- _Records for this exercise_
## start
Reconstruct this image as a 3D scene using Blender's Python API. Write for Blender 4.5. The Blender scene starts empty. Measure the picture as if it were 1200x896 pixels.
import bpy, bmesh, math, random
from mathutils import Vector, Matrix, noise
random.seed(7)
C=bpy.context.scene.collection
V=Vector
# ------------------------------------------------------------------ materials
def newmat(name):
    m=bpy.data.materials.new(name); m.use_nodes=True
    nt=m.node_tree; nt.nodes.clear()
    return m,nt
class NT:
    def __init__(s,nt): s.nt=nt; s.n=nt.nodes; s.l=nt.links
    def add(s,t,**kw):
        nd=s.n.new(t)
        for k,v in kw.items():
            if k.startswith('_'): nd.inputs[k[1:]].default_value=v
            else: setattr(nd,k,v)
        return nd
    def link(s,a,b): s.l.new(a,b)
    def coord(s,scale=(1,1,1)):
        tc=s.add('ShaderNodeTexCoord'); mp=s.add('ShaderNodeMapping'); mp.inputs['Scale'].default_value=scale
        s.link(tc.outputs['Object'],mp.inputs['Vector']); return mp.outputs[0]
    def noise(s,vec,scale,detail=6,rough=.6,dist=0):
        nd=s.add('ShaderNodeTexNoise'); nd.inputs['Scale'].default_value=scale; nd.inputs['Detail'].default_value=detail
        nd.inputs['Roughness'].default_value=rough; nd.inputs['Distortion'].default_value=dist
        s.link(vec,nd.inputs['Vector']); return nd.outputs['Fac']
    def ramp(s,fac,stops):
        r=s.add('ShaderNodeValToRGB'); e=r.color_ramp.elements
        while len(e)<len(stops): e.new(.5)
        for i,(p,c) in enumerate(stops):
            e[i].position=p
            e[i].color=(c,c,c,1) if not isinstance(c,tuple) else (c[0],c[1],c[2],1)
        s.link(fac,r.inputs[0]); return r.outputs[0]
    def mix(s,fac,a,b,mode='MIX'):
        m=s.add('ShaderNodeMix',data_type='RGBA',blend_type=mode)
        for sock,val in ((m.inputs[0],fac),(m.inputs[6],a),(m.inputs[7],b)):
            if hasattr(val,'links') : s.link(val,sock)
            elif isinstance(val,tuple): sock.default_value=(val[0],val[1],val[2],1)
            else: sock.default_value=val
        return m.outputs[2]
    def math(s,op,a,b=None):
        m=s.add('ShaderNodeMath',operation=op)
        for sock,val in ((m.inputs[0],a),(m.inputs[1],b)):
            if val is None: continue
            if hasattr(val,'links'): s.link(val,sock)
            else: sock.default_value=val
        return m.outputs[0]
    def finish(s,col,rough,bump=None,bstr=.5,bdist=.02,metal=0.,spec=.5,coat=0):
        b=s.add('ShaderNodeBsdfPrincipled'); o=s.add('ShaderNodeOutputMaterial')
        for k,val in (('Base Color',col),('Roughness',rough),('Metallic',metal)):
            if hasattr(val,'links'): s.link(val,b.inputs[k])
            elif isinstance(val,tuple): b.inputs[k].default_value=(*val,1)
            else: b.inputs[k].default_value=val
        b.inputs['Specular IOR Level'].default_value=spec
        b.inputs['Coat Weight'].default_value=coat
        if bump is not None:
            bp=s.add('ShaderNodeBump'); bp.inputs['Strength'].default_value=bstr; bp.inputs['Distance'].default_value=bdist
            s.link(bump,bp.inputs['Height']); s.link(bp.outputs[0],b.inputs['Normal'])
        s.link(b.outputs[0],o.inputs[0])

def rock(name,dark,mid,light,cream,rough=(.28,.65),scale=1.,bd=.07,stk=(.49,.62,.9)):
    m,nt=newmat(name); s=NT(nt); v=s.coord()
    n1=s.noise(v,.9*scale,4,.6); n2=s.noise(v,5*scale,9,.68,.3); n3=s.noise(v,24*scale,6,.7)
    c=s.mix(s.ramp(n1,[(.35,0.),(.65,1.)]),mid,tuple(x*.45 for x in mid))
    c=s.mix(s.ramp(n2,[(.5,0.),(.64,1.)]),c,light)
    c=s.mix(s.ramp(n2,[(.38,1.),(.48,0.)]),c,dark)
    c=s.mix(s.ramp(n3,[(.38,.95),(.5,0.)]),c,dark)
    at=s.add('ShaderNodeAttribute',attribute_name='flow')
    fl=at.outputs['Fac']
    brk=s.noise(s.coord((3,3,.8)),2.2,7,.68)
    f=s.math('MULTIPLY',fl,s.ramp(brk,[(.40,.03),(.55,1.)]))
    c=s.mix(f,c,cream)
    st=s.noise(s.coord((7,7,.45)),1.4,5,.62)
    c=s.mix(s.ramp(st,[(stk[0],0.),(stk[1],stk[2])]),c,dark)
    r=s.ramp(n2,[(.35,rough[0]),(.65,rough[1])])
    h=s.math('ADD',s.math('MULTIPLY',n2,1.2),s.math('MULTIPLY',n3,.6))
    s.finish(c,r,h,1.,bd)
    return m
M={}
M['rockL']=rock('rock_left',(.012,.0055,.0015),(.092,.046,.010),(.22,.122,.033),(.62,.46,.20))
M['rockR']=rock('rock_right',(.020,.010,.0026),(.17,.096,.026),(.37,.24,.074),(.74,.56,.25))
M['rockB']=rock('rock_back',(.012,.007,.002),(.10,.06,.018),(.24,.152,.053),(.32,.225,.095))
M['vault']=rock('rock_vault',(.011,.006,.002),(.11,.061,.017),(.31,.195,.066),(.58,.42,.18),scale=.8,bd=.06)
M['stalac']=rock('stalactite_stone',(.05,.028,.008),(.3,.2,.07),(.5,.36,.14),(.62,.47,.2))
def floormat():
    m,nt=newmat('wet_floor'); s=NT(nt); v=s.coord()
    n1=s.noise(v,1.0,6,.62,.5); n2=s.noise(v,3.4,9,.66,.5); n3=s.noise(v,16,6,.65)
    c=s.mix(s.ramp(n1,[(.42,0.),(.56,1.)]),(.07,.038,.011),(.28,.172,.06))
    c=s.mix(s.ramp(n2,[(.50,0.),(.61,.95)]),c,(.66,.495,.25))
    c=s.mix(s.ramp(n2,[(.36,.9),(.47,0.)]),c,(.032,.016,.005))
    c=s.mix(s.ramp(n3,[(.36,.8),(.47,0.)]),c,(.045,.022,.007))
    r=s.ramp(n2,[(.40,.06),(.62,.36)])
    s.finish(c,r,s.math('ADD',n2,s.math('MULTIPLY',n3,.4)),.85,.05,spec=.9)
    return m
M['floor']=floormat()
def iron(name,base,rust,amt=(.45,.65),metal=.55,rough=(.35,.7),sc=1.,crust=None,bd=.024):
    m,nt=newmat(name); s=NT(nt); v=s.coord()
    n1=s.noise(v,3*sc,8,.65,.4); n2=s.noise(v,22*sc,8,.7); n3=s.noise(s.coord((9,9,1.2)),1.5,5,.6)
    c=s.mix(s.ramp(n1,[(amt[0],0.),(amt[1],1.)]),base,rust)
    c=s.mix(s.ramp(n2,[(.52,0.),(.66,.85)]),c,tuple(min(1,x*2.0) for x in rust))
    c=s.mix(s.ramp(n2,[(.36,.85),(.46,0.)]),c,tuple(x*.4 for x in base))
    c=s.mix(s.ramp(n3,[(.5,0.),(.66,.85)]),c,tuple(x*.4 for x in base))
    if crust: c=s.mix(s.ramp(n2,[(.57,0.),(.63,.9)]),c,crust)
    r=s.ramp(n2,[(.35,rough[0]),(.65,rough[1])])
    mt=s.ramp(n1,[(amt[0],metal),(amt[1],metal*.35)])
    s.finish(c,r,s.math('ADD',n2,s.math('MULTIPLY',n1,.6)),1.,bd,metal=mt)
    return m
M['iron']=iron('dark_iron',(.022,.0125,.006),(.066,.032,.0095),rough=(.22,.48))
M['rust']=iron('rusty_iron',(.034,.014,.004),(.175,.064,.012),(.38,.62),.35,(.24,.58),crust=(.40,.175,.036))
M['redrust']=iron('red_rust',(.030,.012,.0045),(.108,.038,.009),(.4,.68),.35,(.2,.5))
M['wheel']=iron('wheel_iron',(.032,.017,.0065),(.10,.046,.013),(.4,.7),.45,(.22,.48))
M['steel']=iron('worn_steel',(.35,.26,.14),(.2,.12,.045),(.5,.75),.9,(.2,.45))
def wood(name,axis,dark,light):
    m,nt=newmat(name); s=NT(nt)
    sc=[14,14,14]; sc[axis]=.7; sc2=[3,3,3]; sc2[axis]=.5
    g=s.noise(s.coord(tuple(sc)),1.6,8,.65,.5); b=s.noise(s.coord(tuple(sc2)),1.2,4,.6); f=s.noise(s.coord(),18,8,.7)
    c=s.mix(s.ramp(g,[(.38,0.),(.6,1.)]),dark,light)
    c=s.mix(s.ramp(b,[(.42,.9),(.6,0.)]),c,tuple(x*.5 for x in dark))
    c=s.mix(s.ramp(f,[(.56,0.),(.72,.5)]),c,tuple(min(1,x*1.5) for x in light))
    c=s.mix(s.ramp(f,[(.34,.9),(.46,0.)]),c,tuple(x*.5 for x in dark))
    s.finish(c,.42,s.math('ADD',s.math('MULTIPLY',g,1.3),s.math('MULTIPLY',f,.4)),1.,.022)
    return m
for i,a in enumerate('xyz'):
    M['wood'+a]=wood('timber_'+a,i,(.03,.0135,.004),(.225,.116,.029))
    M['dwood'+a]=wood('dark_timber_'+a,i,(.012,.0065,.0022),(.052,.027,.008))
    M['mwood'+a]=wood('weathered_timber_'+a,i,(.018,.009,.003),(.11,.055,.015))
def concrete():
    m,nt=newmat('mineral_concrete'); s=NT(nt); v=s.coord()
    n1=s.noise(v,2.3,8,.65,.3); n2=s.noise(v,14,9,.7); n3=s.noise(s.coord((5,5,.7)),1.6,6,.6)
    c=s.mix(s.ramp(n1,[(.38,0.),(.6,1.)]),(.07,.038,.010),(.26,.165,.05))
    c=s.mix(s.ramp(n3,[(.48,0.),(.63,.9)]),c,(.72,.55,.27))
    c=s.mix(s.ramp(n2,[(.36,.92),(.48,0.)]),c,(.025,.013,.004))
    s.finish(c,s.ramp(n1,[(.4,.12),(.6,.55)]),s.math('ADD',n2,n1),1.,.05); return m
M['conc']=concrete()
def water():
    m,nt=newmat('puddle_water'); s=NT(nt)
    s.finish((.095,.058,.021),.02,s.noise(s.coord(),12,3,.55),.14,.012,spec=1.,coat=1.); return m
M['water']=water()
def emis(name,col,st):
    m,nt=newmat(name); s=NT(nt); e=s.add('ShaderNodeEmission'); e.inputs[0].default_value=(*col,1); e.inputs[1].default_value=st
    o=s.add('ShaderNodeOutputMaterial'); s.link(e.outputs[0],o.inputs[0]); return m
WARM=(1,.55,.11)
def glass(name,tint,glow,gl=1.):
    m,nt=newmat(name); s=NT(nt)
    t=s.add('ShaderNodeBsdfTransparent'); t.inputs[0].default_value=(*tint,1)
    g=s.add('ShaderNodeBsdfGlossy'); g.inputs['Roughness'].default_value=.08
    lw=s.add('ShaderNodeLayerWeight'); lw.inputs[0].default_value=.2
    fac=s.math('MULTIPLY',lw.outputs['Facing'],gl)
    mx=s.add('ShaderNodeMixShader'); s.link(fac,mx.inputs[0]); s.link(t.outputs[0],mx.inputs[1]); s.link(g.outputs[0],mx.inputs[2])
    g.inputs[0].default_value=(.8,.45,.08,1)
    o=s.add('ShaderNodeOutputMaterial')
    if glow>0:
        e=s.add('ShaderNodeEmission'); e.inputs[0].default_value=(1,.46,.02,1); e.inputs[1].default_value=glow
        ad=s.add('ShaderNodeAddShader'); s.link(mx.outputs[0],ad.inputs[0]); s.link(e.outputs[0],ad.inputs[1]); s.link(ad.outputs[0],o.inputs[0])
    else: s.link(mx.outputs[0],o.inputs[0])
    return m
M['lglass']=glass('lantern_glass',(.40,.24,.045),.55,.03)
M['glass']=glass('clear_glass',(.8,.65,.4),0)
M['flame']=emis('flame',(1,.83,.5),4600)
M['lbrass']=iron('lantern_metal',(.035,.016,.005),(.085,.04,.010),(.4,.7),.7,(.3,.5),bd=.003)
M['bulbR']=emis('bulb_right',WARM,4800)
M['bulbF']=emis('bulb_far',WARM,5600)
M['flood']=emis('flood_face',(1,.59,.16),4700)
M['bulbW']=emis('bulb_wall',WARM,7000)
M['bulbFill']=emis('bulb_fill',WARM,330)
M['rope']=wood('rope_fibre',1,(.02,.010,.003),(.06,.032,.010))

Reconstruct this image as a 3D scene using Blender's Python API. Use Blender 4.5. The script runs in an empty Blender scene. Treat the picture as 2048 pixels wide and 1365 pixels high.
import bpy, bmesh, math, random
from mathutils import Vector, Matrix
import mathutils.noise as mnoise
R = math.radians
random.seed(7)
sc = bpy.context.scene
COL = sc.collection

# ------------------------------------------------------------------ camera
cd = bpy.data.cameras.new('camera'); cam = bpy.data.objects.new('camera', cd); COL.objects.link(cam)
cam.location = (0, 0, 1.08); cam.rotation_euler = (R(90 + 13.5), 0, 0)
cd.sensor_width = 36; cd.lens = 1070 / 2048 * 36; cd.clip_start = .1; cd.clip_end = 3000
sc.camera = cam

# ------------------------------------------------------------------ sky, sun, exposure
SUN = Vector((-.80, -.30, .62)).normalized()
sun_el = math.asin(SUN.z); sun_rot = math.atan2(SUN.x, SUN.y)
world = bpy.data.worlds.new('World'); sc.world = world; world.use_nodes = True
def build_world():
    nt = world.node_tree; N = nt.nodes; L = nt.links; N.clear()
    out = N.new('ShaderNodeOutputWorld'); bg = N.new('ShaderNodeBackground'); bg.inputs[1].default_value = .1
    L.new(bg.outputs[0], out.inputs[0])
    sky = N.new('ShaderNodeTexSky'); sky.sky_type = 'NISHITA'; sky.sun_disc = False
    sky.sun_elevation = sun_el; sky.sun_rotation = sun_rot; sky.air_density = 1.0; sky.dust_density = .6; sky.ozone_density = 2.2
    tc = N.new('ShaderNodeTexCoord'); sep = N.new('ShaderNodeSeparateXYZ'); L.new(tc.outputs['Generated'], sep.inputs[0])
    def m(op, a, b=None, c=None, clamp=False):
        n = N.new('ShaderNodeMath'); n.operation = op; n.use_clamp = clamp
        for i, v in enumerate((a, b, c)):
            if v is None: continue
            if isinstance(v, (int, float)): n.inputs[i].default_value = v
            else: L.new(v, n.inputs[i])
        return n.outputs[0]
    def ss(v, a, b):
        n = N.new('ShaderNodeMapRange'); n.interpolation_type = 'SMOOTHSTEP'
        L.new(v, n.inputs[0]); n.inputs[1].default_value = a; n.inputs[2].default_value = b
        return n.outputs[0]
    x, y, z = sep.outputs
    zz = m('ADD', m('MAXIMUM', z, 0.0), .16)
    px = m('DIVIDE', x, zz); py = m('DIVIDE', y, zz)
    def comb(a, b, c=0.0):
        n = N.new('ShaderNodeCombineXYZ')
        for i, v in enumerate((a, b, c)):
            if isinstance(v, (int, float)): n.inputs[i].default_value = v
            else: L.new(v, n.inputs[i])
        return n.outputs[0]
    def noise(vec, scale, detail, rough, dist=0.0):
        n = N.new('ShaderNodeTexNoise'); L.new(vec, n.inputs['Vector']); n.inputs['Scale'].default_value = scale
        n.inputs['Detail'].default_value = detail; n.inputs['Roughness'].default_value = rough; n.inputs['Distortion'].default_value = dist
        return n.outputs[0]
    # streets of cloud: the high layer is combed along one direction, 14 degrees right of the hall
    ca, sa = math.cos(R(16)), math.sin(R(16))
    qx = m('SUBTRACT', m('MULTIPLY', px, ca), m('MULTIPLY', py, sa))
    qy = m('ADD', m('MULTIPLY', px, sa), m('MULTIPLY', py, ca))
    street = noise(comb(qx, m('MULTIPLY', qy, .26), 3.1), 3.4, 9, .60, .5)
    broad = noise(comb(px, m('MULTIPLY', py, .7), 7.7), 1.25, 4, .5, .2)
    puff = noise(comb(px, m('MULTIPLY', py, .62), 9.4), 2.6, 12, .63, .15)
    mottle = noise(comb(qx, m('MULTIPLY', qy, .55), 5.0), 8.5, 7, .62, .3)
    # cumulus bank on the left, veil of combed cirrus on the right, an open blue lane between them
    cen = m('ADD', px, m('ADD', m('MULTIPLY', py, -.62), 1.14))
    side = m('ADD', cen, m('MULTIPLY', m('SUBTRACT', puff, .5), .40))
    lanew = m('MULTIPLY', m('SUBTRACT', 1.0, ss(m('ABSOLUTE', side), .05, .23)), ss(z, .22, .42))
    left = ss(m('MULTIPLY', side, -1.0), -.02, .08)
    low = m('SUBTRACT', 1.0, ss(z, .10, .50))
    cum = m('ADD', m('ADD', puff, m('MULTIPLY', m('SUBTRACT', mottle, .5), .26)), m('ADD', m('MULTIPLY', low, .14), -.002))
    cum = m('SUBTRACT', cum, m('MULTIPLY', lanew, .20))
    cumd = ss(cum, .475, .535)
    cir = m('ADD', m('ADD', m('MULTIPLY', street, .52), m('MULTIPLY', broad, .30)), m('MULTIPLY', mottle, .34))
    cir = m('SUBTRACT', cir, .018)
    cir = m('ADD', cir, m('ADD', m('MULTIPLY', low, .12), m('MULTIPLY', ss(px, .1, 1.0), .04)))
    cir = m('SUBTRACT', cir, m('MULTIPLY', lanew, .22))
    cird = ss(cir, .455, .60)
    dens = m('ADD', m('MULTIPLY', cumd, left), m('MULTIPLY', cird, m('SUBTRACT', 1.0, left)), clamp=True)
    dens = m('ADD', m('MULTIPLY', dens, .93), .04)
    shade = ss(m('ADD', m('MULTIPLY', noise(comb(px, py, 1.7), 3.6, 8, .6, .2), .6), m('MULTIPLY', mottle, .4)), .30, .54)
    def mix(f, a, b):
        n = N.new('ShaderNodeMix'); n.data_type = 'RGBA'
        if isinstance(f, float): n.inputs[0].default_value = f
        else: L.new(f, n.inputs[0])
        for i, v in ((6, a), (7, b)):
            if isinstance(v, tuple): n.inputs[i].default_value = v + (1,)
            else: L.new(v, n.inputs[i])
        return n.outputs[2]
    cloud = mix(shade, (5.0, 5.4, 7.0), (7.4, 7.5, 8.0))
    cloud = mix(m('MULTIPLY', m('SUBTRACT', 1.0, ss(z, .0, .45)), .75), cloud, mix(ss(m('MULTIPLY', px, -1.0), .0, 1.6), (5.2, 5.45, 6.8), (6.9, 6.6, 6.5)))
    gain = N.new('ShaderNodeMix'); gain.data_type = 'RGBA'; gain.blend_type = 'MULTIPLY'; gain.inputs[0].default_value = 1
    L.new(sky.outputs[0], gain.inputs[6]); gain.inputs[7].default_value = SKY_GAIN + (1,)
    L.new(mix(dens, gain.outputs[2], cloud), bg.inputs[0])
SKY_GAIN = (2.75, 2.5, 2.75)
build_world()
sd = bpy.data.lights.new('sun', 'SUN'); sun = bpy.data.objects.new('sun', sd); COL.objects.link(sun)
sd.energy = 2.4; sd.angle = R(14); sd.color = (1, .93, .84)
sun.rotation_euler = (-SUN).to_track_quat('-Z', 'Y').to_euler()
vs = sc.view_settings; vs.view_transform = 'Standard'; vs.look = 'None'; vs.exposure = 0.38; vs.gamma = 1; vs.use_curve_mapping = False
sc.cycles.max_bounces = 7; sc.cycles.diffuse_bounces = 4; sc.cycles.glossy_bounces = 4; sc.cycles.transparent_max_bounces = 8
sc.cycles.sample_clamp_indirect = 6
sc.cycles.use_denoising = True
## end
- _Task statement_
Your task is to quote exactly the lines beginning with the one that contains "1365 pixels high." and ending with the one that contains "COL = sc.collection", with nothing left out or added.

- _Response to this task_
Reconstruct this image as a 3D scene using Blender's Python API. Use Blender 4.5. The script runs in an empty Blender scene. Treat the picture as 2048 pixels wide and 1365 pixels high.
import bpy, bmesh, math, random
from mathutils import Vector, Matrix
import mathutils.noise as mnoise
R = math.radians
random.seed(7)
sc = bpy.context.scene
COL = sc.collection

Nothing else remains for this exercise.